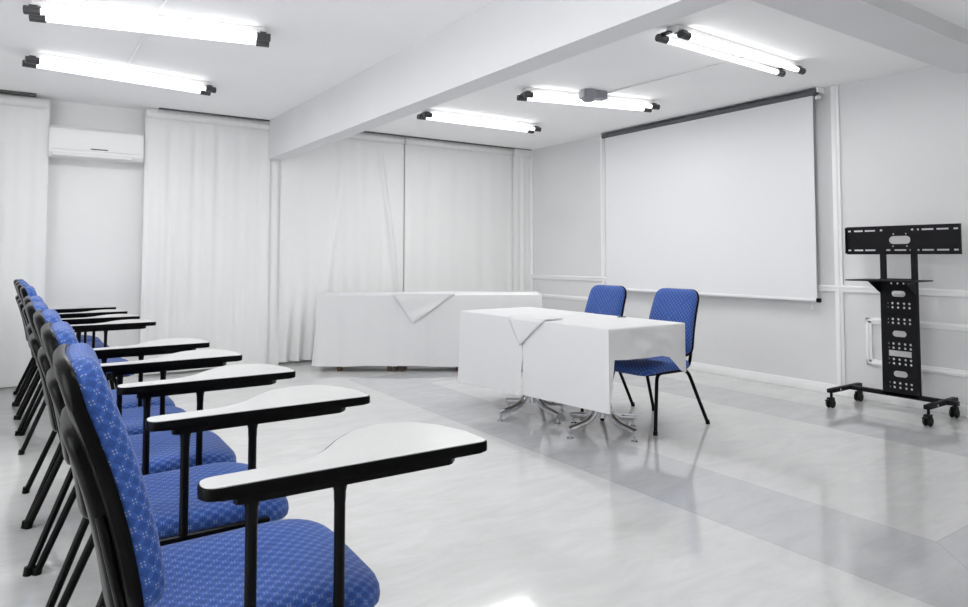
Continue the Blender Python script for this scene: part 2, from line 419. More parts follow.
# ------------------------------------------------------------------ air conditioner
ac = thing('air_conditioner', 'white wall air conditioner high between two curtains', 'air conditioner', (0.523, YB, 2.14))
def ac_section(bm, x0, x1, pts):
    a = [bm.verts.new((x0, y, z)) for y, z in pts]; b = [bm.verts.new((x1, y, z)) for y, z in pts]; n = len(pts)
    bm.faces.new(a[::-1]); bm.faces.new(b)
    for k in range(n): bm.faces.new((a[k], a[(k + 1) % n], b[(k + 1) % n], b[k]))
    return bm
body = rpoly([(0, 0.0), (-0.18, 0.0), (-0.215, 0.035), (-0.215, 0.262), (-0.17, 0.298), (0, 0.298)], [0, .02, .03, .03, .03, 0], 5)
obj('body', ac_section(B(), -0.397, 0.397, body), M['ac'], ac)
pan = rpoly([(-0.212, 0.065), (-0.226, 0.068), (-0.226, 0.262), (-0.19, 0.292), (-0.18, 0.286), (-0.212, 0.257)], 0.006, 3)
fp = obj('front_panel', ac_section(B(), -0.392, 0.392, pan), M['ac'], ac)
bm = B(); box(bm, -0.06, 0.085, -0.229, -0.224, 0.082, 0.092, 0.001)
d_ = obj('display_strip', bm, M['acdark'], fp); d_['label'] = 'short black display strip'
bm = B(); box(bm, -0.365, 0.29, -0.005, 0.0, -0.022, 0.022, 0.002, mtx=Matrix.Translation((0, -0.207, 0.030)) @ Matrix.Rotation(-0.40, 4, 'X'))
obj('louver', bm, M['ac'], ac)

# ------------------------------------------------------------------ projection screen
scr = thing('projection_screen', 'large white pull-down projection screen on the grey wall', 'projection screen', (W - 0.1, 4.53, 0))
bm = B(); box(bm, -0.002, 0.002, -1.300, 1.300, 0.815, 2.645); obj('screen_fabric', bm, M['screen'], scr, False)
bm = B(); cyl(bm, (0.01, -1.335, 2.662), (0.01, 1.345, 2.662), 0.030, 24); r_ = obj('roller', bm, M['roller'], scr); r_['label'] = 'dark grey roller tube'
bm = B(); cyl(bm, (0, -1.295, 0.815), (0, 1.305, 0.815), 0.016, 16); wb = obj('weight_bar', bm, M['screen'], scr)
for s in (-1, 1):
    bm = B(); cyl(bm, (0, s * 1.30, 0.815), (0, s * 1.33, 0.815), 0.019, 16); e_ = obj('end_cap', bm, M['black'], wb); e_['label'] = 'black end cap'
    bm = B(); box(bm, -0.02, 0.098, s * 1.352 - 0.005, s * 1.352 + 0.005, 2.655, 2.703, 0.003)
    lathe(bm, [(0.022, 0), (0.026, 0.006), (0.026, 0.02), (0.02, 0.026)], (0.01, s * 1.345, 2.60), 16)
    obj('bracket', bm, M['trim'], scr)
bm = B(); tube(bm, smooth_path([(0, -1.25, 0.80), (0.002, -1.252, 0.76), (-0.006, -1.247, 0.735), (0.008, -1.255, 0.735), (0, -1.252, 0.76)], 4), 0.0025, 6); obj('pull_cord', bm, M['trim'], scr)

# ------------------------------------------------------------------ ceiling lamps
LAMP_W = 4.3
def lamp(name, a, b, label, gap=0.13, off=0.0):
    ax, ay = a; bx, by = b; L = math.hypot(bx - ax, by - ay); ang = math.atan2(by - ay, bx - ax)
    t = thing(name, label, 'ceiling lamp', ((ax + bx) / 2, (ay + by) / 2, H), ang, 'fluorescent ceiling lamps')
    bm = B(); box(bm, -L / 2 + 0.03, L / 2 - 0.03, -0.055, 0.055, -0.042, 0, 0.012); obj('batten', bm, M['batten'], t)
    for s in (-1, 1):
        sh = s * off
        bm = B(); cyl(bm, (-L / 2 + 0.07 + sh, s * gap / 2, -0.072), (L / 2 - 0.07 + sh, s * gap / 2, -0.072), 0.018, 16)
        obj('tube', bm, M['tube'], t)
        la = bpy.data.lights.new('tube_light', 'AREA'); la.shape = 'RECTANGLE'; la.size = L - 0.2; la.size_y = 0.03; la.energy = LAMP_W
        lo = bpy.data.objects.new('tube_light', la); C.objects.link(lo); lo.parent = t; lo.location = (sh, s * gap / 2, -0.0915)
        for e in (-1, 1):
            bm = B(); cyl(bm, (e * (L / 2) + sh, s * gap / 2, -0.072), (e * (L / 2 - 0.085) + sh, s * gap / 2, -0.072), 0.026, 16)
            box(bm, e * (L / 2 - 0.045) - 0.02 + sh, e * (L / 2 - 0.045) + 0.02 + sh, s * gap / 2 - 0.012, s * gap / 2 + 0.012, -0.07, -0.040, 0.003)
            box(bm, e * (L / 2 - 0.045) - 0.02 + sh, e * (L / 2 - 0.045) + 0.02 + sh, min(0, s * gap / 2), max(0, s * gap / 2), -0.048, -0.036)
            h = obj('lampholder', bm, M['cap'], t); h['label'] = 'dark grey lampholder'
    return t
lamp('ceiling_lamp', (-0.047, 4.72), (1.286, 4.42), 'twin-tube ceiling lamp at top left, nearer of the two left of the beam')
lamp('ceiling_lamp', (-0.068, 5.90), (1.283, 6.08), 'twin-tube ceiling lamp left of the beam, farther one near the curtains')
lamp('ceiling_lamp', (3.259, 5.93), (4.738, 5.90), 'twin-tube ceiling lamp right of the beam, farthest one near the curtains')
lamp('ceiling_lamp', (3.596, 4.70), (4.973, 4.37), 'twin-tube ceiling lamp crossing in front of the grey ceiling box')
lamp('ceiling_lamp', (3.40, 2.86), (4.885, 2.90), 'twin-tube ceiling lamp nearest the cross beam, with widely spaced tubes', 0.13, -0.03)
lamp('ceiling_lamp', (-0.05, 2.95), (1.31, 2.92), 'added unseen twin-tube ceiling lamp left of the beam, above the middle of the chair row')  # outside the frame, added to brighten the floor, wall and chairs
lamp('ceiling_lamp', (-0.05, 1.35), (1.31, 1.32), 'added unseen twin-tube ceiling lamp left of the beam, above the nearest chairs')  # also added out of view, lights the nearest seats and tablets from above
pb = thing('ceiling_box', 'small grey box with a dome on the ceiling above a lamp', 'ceiling box', (4.20, 4.41, H), -0.2)
bm = B(); box(bm, -0.125, 0.125, -0.055, 0.055, -0.08, 0, 0.012); obj('housing', bm, M['box'], pb)
bm = B(); lathe(bm, [(0.075, 0.0), (0.075, -0.05), (0.068, -0.075), (0.05, -0.10), (0.02, -0.108)], (-0.05, 0, 0), 24); obj('dome', bm, M['box'], pb)
def conduit(pts, label):
    bm = B(); tube(bm, pts, 0.008, 8); tag(obj('cable_conduit', bm, M['batten']), label, 'conduit')
conduit([(0.655, 3.4, H - 0.008), (0.62, 4.44, H - 0.008), (0.60, 5.92, H - 0.008)], 'thin white cable conduit joining the two left ceiling lamps')
conduit([(4.42, 2.95, H - 0.008), (4.33, 4.50, H - 0.008)], 'thin white cable conduit from the grey ceiling box towards the cross beam')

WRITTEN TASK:
Copy out all of the material exactly as written, without its pictures.

COMPLETE OUTPUT:
Continue the Blender Python script for this scene: part 2, from line 419. More parts follow.
# ------------------------------------------------------------------ air conditioner
ac = thing('air_conditioner', 'white wall air conditioner high between two curtains', 'air conditioner', (0.523, YB, 2.14))
def ac_section(bm, x0, x1, pts):
    a = [bm.verts.new((x0, y, z)) for y, z in pts]; b = [bm.verts.new((x1, y, z)) for y, z in pts]; n = len(pts)
    bm.faces.new(a[::-1]); bm.faces.new(b)
    for k in range(n): bm.faces.new((a[k], a[(k + 1) % n], b[(k + 1) % n], b[k]))
    return bm
body = rpoly([(0, 0.0), (-0.18, 0.0), (-0.215, 0.035), (-0.215, 0.262), (-0.17, 0.298), (0, 0.298)], [0, .02, .03, .03, .03, 0], 5)
obj('body', ac_section(B(), -0.397, 0.397, body), M['ac'], ac)
pan = rpoly([(-0.212, 0.065), (-0.226, 0.068), (-0.226, 0.262), (-0.19, 0.292), (-0.18, 0.286), (-0.212, 0.257)], 0.006, 3)
fp = obj('front_panel', ac_section(B(), -0.392, 0.392, pan), M['ac'], ac)
bm = B(); box(bm, -0.06, 0.085, -0.229, -0.224, 0.082, 0.092, 0.001)
d_ = obj('display_strip', bm, M['acdark'], fp); d_['label'] = 'short black display strip'
bm = B(); box(bm, -0.365, 0.29, -0.005, 0.0, -0.022, 0.022, 0.002, mtx=Matrix.Translation((0, -0.207, 0.030)) @ Matrix.Rotation(-0.40, 4, 'X'))
obj('louver', bm, M['ac'], ac)

# ------------------------------------------------------------------ projection screen
scr = thing('projection_screen', 'large white pull-down projection screen on the grey wall', 'projection screen', (W - 0.1, 4.53, 0))
bm = B(); box(bm, -0.002, 0.002, -1.300, 1.300, 0.815, 2.645); obj('screen_fabric', bm, M['screen'], scr, False)
bm = B(); cyl(bm, (0.01, -1.335, 2.662), (0.01, 1.345, 2.662), 0.030, 24); r_ = obj('roller', bm, M['roller'], scr); r_['label'] = 'dark grey roller tube'
bm = B(); cyl(bm, (0, -1.295, 0.815), (0, 1.305, 0.815), 0.016, 16); wb = obj('weight_bar', bm, M['screen'], scr)
for s in (-1, 1):
    bm = B(); cyl(bm, (0, s * 1.30, 0.815), (0, s * 1.33, 0.815), 0.019, 16); e_ = obj('end_cap', bm, M['black'], wb); e_['label'] = 'black end cap'
    bm = B(); box(bm, -0.02, 0.098, s * 1.352 - 0.005, s * 1.352 + 0.005, 2.655, 2.703, 0.003)
    lathe(bm, [(0.022, 0), (0.026, 0.006), (0.026, 0.02), (0.02, 0.026)], (0.01, s * 1.345, 2.60), 16)
    obj('bracket', bm, M['trim'], scr)
bm = B(); tube(bm, smooth_path([(0, -1.25, 0.80), (0.002, -1.252, 0.76), (-0.006, -1.247, 0.735), (0.008, -1.255, 0.735), (0, -1.252, 0.76)], 4), 0.0025, 6); obj('pull_cord', bm, M['trim'], scr)

# ------------------------------------------------------------------ ceiling lamps
LAMP_W = 4.3
def lamp(name, a, b, label, gap=0.13, off=0.0):
    ax, ay = a; bx, by = b; L = math.hypot(bx - ax, by - ay); ang = math.atan2(by - ay, bx - ax)
    t = thing(name, label, 'ceiling lamp', ((ax + bx) / 2, (ay + by) / 2, H), ang, 'fluorescent ceiling lamps')
    bm = B(); box(bm, -L / 2 + 0.03, L / 2 - 0.03, -0.055, 0.055, -0.042, 0, 0.012); obj('batten', bm, M['batten'], t)
    for s in (-1, 1):
        sh = s * off
        bm = B(); cyl(bm, (-L / 2 + 0.07 + sh, s * gap / 2, -0.072), (L / 2 - 0.07 + sh, s * gap / 2, -0.072), 0.018, 16)
        obj('tube', bm, M['tube'], t)
        la = bpy.data.lights.new('tube_light', 'AREA'); la.shape = 'RECTANGLE'; la.size = L - 0.2; la.size_y = 0.03; la.energy = LAMP_W
        lo = bpy.data.objects.new('tube_light', la); C.objects.link(lo); lo.parent = t; lo.location = (sh, s * gap / 2, -0.0915)
        for e in (-1, 1):
            bm = B(); cyl(bm, (e * (L / 2) + sh, s * gap / 2, -0.072), (e * (L / 2 - 0.085) + sh, s * gap / 2, -0.072), 0.026, 16)
            box(bm, e * (L / 2 - 0.045) - 0.02 + sh, e * (L / 2 - 0.045) + 0.02 + sh, s * gap / 2 - 0.012, s * gap / 2 + 0.012, -0.07, -0.040, 0.003)
            box(bm, e * (L / 2 - 0.045) - 0.02 + sh, e * (L / 2 - 0.045) + 0.02 + sh, min(0, s * gap / 2), max(0, s * gap / 2), -0.048, -0.036)
            h = obj('lampholder', bm, M['cap'], t); h['label'] = 'dark grey lampholder'
    return t
lamp('ceiling_lamp', (-0.047, 4.72), (1.286, 4.42), 'twin-tube ceiling lamp at top left, nearer of the two left of the beam')
lamp('ceiling_lamp', (-0.068, 5.90), (1.283, 6.08), 'twin-tube ceiling lamp left of the beam, farther one near the curtains')
lamp('ceiling_lamp', (3.259, 5.93), (4.738, 5.90), 'twin-tube ceiling lamp right of the beam, farthest one near the curtains')
lamp('ceiling_lamp', (3.596, 4.70), (4.973, 4.37), 'twin-tube ceiling lamp crossing in front of the grey ceiling box')
lamp('ceiling_lamp', (3.40, 2.86), (4.885, 2.90), 'twin-tube ceiling lamp nearest the cross beam, with widely spaced tubes', 0.13, -0.03)
lamp('ceiling_lamp', (-0.05, 2.95), (1.31, 2.92), 'added unseen twin-tube ceiling lamp left of the beam, above the middle of the chair row')  # outside the frame, added to brighten the floor, wall and chairs
lamp('ceiling_lamp', (-0.05, 1.35), (1.31, 1.32), 'added unseen twin-tube ceiling lamp left of the beam, above the nearest chairs')  # also added out of view, lights the nearest seats and tablets from above
pb = thing('ceiling_box', 'small grey box with a dome on the ceiling above a lamp', 'ceiling box', (4.20, 4.41, H), -0.2)
bm = B(); box(bm, -0.125, 0.125, -0.055, 0.055, -0.08, 0, 0.012); obj('housing', bm, M['box'], pb)
bm = B(); lathe(bm, [(0.075, 0.0), (0.075, -0.05), (0.068, -0.075), (0.05, -0.10), (0.02, -0.108)], (-0.05, 0, 0), 24); obj('dome', bm, M['box'], pb)
def conduit(pts, label):
    bm = B(); tube(bm, pts, 0.008, 8); tag(obj('cable_conduit', bm, M['batten']), label, 'conduit')
conduit([(0.655, 3.4, H - 0.008), (0.62, 4.44, H - 0.008), (0.60, 5.92, H - 0.008)], 'thin white cable conduit joining the two left ceiling lamps')
conduit([(4.42, 2.95, H - 0.008), (4.33, 4.50, H - 0.008)], 'thin white cable conduit from the grey ceiling box towards the cross beam')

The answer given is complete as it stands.